I did wonder if a 270WSM would make coppering an issue irrespective. looks like it does - it is a feisty little number!

Good luck and may your groups soon shrink.

Laurie
 
I have cleaned till no evidence of copper between groups. Starting out that clean each time, then 4 shots. One to hopefully carbon foul, then 3 shots to check grouping etc.

Really hope the weather gets better here so I can set up my chrony. The couple shots that are one holing give me hope! It is 19 degrees out side, so my bench manners and trigger control are not impeccable right now :P. Used to shooting 308 and 223 and the 270 WSM has a lot more push to the recoil. Not sharp and painfull, but lot more concussion and push back. Taking me a few shots to get used to the bench manners.

If it does not settle down on fouling after 50- 60 rounds, I will take it to a buddy who has a bore scope and check it out.

ken
 
I worked on a 270wsm factory gun rem. 700 coopered to beat the band . You shot on Monday and cleaned til thursday to get the cooper out . I don't use this stuff much and maybe someone can help with spelling if i am off. Every time he cleaned he ran Flitz bore patse through the bore . He told me it got alot better . He would have gave up on the gun but it shot sub .300 at 100yds. They also tell me Tubbs has bullet honing kits out that are intended to smooth the bore . Anyone heard how they work ? But if the gun does 'nt shoot how far do you want to go . Good Luck with it .
 
Update:
VERY COLD OUTSIDE!

Now at about 30 rds. Shot 7 more today after I found a broke scope mount! I noticed the scope had moved in the last session and was a little taken back by the wide right , 2 center, wide left shots. Found some new rings in my stash. The new rings are high mount so I will change. I had just bought some cheapo mediums locally till my Midway order arrives this week.
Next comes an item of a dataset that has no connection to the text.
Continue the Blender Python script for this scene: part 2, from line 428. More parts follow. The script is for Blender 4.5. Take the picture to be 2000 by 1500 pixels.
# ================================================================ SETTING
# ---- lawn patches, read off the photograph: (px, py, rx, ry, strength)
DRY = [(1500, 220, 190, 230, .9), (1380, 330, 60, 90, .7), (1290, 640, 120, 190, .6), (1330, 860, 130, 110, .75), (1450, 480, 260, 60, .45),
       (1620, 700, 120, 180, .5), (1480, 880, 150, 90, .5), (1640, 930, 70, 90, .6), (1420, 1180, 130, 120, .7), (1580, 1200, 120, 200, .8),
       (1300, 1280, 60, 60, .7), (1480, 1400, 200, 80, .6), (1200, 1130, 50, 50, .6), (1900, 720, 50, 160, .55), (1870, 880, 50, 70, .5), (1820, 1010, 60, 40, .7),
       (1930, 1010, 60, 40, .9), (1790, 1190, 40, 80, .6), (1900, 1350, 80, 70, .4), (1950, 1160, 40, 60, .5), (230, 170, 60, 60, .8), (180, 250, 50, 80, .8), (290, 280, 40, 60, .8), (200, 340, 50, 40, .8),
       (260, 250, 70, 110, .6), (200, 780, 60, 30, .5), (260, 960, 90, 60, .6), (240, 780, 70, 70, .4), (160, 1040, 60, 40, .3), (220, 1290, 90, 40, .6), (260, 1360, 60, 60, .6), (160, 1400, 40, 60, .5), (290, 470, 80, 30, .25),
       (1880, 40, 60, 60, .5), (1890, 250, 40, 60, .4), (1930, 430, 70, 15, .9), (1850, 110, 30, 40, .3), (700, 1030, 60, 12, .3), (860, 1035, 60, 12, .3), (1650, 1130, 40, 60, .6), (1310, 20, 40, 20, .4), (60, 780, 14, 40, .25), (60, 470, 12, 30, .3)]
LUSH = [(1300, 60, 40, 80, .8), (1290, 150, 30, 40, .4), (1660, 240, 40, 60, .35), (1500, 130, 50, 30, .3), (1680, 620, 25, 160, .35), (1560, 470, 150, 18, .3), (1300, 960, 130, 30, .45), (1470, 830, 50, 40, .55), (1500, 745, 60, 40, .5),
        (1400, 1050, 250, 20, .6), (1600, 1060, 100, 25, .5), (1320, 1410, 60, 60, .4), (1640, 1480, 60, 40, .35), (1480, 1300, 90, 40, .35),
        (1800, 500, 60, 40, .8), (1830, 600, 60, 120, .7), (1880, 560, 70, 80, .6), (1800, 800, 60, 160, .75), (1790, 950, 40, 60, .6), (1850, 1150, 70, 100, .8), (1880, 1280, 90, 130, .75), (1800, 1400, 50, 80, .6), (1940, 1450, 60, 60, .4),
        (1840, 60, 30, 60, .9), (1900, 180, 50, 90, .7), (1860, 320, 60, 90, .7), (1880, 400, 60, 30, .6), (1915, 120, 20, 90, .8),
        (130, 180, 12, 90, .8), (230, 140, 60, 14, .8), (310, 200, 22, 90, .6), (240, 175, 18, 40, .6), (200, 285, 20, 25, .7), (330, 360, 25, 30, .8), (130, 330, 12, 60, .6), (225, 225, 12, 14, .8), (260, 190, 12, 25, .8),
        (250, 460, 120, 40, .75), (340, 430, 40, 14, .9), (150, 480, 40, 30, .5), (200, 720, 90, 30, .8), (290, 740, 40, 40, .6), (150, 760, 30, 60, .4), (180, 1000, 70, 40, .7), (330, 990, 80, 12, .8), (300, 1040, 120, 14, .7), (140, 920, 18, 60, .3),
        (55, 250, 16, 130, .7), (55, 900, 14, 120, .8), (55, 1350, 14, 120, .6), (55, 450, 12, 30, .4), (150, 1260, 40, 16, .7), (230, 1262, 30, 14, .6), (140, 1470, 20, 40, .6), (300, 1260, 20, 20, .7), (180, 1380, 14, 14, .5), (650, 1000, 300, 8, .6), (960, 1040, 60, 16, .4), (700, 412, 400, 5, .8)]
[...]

First shot was fouling shot from cleaning. Then a nice legitimate 1 inch group! 8)
Some evidence of copper but I wanted to shoot another group to see how fast it deteriated. got a 1 3/4 group this time in a heavy head wind. This was just with what handloads I could work up in 30 shots.


I believe for a hunting rifle, I will be happy. I probably enjoy the process of working in a new rifle as much as any of it.

Ken
 
Save your time. Remington factory barrels are generally NOT worth the effort. Go ahead and shoot like it was your old favorite.